Cohen's first question is how the researchers defined "being raised Jewish." But he also says that they need to look at the second generation: According to the 2000-01 NJPS study, just 13 percent of the grandchildren of an intermarriage -- that is, people whose grandparents were intermarried -- now identify as Jews.

On those grounds alone, declares Cohen, the Jewish community should "not grow complacent" about intermarriage, but should continue to combat it as a real threat to Jewish continuity. "In fact, intermarriage over two generations is more powerful than any other factor in predicting ritual observance and certainly in predicting whether the grandchildren will be Jewish."

Cohen's conclusion is supported, in part, by a new report on the U.S. Jewish population prepared for the 2007 American Jewish Yearbook by professors Ira Sheskin of the University of Miami and Arnold Dashefsky of the University of Connecticut.

Comparing data from 49 U.S. Jewish communities, Sheskin and Dashefsky note that, while some cities "have been more successful than others in convincing intermarried families to raise their children Jewish," it is nevertheless "clear that intermarriage has a negative effect on measures of Jewishness and Jewish continuity."

Intermarriage has a snowball effect, the Sheskin-Dashefsky study concludes, but the ball can roll either way, with much depending on the larger Jewish community.

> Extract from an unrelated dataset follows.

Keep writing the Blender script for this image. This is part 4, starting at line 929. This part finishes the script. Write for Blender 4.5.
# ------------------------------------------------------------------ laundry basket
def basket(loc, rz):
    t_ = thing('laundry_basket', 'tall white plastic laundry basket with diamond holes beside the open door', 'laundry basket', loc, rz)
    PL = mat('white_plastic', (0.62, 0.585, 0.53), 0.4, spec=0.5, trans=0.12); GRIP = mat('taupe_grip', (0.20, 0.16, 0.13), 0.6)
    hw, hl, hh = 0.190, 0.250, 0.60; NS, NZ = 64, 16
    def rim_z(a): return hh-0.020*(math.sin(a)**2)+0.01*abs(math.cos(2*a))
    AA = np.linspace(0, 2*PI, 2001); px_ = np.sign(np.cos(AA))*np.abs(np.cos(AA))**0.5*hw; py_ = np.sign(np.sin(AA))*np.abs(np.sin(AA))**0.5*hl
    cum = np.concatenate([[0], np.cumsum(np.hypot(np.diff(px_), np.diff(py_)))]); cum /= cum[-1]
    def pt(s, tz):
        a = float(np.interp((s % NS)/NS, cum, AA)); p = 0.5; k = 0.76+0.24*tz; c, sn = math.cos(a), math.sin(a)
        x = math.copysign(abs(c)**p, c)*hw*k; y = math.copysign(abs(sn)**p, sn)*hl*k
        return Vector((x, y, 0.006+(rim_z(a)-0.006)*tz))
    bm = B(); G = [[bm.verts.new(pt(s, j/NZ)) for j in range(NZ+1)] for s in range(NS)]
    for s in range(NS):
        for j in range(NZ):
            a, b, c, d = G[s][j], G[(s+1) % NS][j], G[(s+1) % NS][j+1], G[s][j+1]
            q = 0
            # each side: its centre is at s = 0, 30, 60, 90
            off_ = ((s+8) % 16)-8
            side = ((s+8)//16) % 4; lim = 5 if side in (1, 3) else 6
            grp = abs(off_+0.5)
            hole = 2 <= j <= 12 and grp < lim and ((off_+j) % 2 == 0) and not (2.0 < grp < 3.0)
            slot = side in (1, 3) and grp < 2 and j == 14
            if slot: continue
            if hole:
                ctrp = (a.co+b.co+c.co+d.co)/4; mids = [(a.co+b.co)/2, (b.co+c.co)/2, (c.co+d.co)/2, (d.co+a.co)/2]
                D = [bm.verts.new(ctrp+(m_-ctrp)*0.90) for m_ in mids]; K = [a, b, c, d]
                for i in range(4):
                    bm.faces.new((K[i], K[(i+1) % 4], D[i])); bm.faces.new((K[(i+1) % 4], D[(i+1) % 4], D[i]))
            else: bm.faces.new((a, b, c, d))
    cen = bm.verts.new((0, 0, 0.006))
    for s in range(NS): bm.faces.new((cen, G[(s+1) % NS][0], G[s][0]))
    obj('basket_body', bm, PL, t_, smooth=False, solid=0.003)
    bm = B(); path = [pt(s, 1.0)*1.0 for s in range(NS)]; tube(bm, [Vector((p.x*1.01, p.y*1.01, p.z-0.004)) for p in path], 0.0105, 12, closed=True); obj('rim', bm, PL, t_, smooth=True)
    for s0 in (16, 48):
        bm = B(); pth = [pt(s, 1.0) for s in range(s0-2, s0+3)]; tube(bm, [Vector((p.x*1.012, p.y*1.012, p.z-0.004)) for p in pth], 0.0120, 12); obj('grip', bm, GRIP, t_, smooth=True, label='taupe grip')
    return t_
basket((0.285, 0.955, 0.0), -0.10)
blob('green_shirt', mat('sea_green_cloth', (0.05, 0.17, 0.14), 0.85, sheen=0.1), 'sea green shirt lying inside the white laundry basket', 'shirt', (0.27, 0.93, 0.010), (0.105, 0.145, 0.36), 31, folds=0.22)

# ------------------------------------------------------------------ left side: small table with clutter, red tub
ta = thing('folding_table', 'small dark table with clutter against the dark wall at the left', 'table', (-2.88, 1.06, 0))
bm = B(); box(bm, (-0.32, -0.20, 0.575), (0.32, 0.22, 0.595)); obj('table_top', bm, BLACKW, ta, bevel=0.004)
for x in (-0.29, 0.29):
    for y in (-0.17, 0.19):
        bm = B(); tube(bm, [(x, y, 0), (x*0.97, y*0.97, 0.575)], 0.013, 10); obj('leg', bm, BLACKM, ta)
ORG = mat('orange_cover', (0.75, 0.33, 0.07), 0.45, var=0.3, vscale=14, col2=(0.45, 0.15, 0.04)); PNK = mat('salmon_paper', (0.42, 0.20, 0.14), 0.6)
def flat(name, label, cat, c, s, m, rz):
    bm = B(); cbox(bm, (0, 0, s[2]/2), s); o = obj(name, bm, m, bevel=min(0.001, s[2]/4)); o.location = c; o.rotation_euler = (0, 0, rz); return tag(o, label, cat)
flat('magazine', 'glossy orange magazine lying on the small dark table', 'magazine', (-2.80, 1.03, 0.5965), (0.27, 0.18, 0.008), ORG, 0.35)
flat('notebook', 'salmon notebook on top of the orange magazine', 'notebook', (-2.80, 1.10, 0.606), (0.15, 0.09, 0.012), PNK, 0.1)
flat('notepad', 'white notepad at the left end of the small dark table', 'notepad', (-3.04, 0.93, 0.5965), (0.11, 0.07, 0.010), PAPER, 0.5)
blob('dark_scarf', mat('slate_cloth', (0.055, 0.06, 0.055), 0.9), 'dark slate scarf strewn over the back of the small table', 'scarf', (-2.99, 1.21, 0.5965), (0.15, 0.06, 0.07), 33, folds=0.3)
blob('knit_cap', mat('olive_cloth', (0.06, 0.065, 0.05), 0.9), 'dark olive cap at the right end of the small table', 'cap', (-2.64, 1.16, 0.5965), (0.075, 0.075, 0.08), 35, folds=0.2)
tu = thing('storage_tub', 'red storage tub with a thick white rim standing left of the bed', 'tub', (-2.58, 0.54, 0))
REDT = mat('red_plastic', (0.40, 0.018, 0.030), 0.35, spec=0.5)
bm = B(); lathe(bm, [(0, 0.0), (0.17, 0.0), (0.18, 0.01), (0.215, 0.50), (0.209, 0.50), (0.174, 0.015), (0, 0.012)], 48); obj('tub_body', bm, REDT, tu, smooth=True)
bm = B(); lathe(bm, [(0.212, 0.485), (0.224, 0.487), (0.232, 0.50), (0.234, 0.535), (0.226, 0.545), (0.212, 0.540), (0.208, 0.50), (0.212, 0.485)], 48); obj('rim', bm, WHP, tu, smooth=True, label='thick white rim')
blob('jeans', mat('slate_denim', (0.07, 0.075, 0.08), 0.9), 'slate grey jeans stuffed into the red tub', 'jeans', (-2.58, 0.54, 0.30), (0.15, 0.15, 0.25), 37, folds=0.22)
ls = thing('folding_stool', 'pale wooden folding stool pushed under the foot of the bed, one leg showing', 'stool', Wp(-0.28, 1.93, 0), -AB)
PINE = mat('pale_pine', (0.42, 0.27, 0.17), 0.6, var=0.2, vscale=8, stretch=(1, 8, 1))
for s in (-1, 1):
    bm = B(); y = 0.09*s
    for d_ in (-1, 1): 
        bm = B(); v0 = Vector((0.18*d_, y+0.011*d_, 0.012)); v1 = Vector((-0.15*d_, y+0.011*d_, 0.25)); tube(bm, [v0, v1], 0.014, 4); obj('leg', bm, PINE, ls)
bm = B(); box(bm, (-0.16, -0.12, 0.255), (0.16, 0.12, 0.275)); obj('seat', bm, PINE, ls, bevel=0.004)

Sheskin and Dashefsky just concluded a study in Portland, Maine, showing its intermarriage rate as the highest among the cities studied: 61 percent. But a very average 47 percent of its intermarried families are choosing to raise Jewish children. Yet in Detroit, with a low intermarriage rate of 17 percent, just 31 percent are choosing to raise children as Jews.

A community like Detroit's, Sheskin posits, may not feel outreach is a priority, given its low level of intermarriage. The result is that few intermarried families join synagogues.

Rabbi Kerry Olitzky, director of the Jewish Outreach Institute, an organization that encourages Jewish institutions to be more welcoming, says that it all comes down to what individuals believe will help them lead better, richer lives.

"When you're a parent, you make decisions on the basis of what's good for you and your family, not what's good for the Jewish community."